Extract every line of the material below and reproduce it faithfully.

────────────────────────────────────────

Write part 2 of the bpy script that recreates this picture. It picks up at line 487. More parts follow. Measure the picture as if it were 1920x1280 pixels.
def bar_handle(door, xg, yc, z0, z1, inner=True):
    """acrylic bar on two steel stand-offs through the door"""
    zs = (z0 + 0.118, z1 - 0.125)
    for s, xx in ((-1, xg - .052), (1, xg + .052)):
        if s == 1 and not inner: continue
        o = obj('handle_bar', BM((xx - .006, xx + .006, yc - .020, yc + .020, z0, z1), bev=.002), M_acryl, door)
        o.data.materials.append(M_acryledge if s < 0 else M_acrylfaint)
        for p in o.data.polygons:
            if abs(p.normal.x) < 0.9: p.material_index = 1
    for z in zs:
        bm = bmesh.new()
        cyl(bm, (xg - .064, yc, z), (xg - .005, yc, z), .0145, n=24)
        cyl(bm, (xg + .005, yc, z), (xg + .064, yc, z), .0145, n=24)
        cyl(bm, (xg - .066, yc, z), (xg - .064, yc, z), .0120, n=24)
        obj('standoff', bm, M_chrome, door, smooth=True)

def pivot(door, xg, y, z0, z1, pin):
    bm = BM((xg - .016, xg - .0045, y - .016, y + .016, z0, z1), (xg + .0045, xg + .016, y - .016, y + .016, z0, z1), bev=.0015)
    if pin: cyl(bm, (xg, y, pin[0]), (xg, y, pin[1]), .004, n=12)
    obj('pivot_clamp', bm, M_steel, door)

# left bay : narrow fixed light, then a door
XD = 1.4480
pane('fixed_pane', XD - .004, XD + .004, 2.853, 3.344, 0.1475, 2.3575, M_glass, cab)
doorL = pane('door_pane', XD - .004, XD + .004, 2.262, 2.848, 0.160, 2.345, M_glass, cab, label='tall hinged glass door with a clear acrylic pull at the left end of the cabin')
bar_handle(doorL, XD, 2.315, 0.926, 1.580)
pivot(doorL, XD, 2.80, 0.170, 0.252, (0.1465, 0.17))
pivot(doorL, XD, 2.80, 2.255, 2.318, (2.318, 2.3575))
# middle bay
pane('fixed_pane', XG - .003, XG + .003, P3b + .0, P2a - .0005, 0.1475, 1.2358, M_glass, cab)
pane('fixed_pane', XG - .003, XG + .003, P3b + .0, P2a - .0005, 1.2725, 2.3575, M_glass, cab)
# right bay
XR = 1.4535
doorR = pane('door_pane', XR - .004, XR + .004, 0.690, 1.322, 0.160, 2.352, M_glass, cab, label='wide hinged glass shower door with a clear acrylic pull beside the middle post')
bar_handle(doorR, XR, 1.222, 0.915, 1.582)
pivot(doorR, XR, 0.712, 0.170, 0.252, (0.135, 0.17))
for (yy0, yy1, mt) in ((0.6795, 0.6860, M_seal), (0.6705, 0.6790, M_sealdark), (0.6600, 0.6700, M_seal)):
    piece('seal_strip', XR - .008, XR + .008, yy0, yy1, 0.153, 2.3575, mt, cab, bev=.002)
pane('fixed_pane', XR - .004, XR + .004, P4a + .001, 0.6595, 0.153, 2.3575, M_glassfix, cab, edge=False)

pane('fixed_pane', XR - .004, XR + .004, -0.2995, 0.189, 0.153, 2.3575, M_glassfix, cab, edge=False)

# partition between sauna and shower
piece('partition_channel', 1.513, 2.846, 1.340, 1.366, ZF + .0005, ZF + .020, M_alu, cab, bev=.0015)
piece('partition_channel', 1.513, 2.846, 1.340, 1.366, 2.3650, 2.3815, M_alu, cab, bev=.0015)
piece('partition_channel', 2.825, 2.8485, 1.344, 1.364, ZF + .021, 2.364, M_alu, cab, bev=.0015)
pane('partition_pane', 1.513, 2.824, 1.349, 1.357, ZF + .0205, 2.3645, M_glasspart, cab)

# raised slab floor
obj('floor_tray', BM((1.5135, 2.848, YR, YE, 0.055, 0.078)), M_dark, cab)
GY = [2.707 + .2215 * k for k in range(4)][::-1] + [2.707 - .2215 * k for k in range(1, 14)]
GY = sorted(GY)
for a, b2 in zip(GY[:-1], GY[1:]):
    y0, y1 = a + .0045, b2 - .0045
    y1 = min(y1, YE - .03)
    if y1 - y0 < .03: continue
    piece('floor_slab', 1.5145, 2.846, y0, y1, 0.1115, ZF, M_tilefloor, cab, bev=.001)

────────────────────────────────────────

# Task output:
Write part 2 of the bpy script that recreates this picture. It picks up at line 487. More parts follow. Measure the picture as if it were 1920x1280 pixels.
def bar_handle(door, xg, yc, z0, z1, inner=True):
    """acrylic bar on two steel stand-offs through the door"""
    zs = (z0 + 0.118, z1 - 0.125)
    for s, xx in ((-1, xg - .052), (1, xg + .052)):
        if s == 1 and not inner: continue
        o = obj('handle_bar', BM((xx - .006, xx + .006, yc - .020, yc + .020, z0, z1), bev=.002), M_acryl, door)
        o.data.materials.append(M_acryledge if s < 0 else M_acrylfaint)
        for p in o.data.polygons:
            if abs(p.normal.x) < 0.9: p.material_index = 1
    for z in zs:
        bm = bmesh.new()
        cyl(bm, (xg - .064, yc, z), (xg - .005, yc, z), .0145, n=24)
        cyl(bm, (xg + .005, yc, z), (xg + .064, yc, z), .0145, n=24)
        cyl(bm, (xg - .066, yc, z), (xg - .064, yc, z), .0120, n=24)
        obj('standoff', bm, M_chrome, door, smooth=True)

def pivot(door, xg, y, z0, z1, pin):
    bm = BM((xg - .016, xg - .0045, y - .016, y + .016, z0, z1), (xg + .0045, xg + .016, y - .016, y + .016, z0, z1), bev=.0015)
    if pin: cyl(bm, (xg, y, pin[0]), (xg, y, pin[1]), .004, n=12)
    obj('pivot_clamp', bm, M_steel, door)

# left bay : narrow fixed light, then a door
XD = 1.4480
pane('fixed_pane', XD - .004, XD + .004, 2.853, 3.344, 0.1475, 2.3575, M_glass, cab)
doorL = pane('door_pane', XD - .004, XD + .004, 2.262, 2.848, 0.160, 2.345, M_glass, cab, label='tall hinged glass door with a clear acrylic pull at the left end of the cabin')
bar_handle(doorL, XD, 2.315, 0.926, 1.580)
pivot(doorL, XD, 2.80, 0.170, 0.252, (0.1465, 0.17))
pivot(doorL, XD, 2.80, 2.255, 2.318, (2.318, 2.3575))
# middle bay
pane('fixed_pane', XG - .003, XG + .003, P3b + .0, P2a - .0005, 0.1475, 1.2358, M_glass, cab)
pane('fixed_pane', XG - .003, XG + .003, P3b + .0, P2a - .0005, 1.2725, 2.3575, M_glass, cab)
# right bay
XR = 1.4535
doorR = pane('door_pane', XR - .004, XR + .004, 0.690, 1.322, 0.160, 2.352, M_glass, cab, label='wide hinged glass shower door with a clear acrylic pull beside the middle post')
bar_handle(doorR, XR, 1.222, 0.915, 1.582)
pivot(doorR, XR, 0.712, 0.170, 0.252, (0.135, 0.17))
for (yy0, yy1, mt) in ((0.6795, 0.6860, M_seal), (0.6705, 0.6790, M_sealdark), (0.6600, 0.6700, M_seal)):
    piece('seal_strip', XR - .008, XR + .008, yy0, yy1, 0.153, 2.3575, mt, cab, bev=.002)
pane('fixed_pane', XR - .004, XR + .004, P4a + .001, 0.6595, 0.153, 2.3575, M_glassfix, cab, edge=False)

pane('fixed_pane', XR - .004, XR + .004, -0.2995, 0.189, 0.153, 2.3575, M_glassfix, cab, edge=False)

# partition between sauna and shower
piece('partition_channel', 1.513, 2.846, 1.340, 1.366, ZF + .0005, ZF + .020, M_alu, cab, bev=.0015)
piece('partition_channel', 1.513, 2.846, 1.340, 1.366, 2.3650, 2.3815, M_alu, cab, bev=.0015)
piece('partition_channel', 2.825, 2.8485, 1.344, 1.364, ZF + .021, 2.364, M_alu, cab, bev=.0015)
pane('partition_pane', 1.513, 2.824, 1.349, 1.357, ZF + .0205, 2.3645, M_glasspart, cab)

# raised slab floor
obj('floor_tray', BM((1.5135, 2.848, YR, YE, 0.055, 0.078)), M_dark, cab)
GY = [2.707 + .2215 * k for k in range(4)][::-1] + [2.707 - .2215 * k for k in range(1, 14)]
GY = sorted(GY)
for a, b2 in zip(GY[:-1], GY[1:]):
    y0, y1 = a + .0045, b2 - .0045
    y1 = min(y1, YE - .03)
    if y1 - y0 < .03: continue
    piece('floor_slab', 1.5145, 2.846, y0, y1, 0.1115, ZF, M_tilefloor, cab, bev=.001)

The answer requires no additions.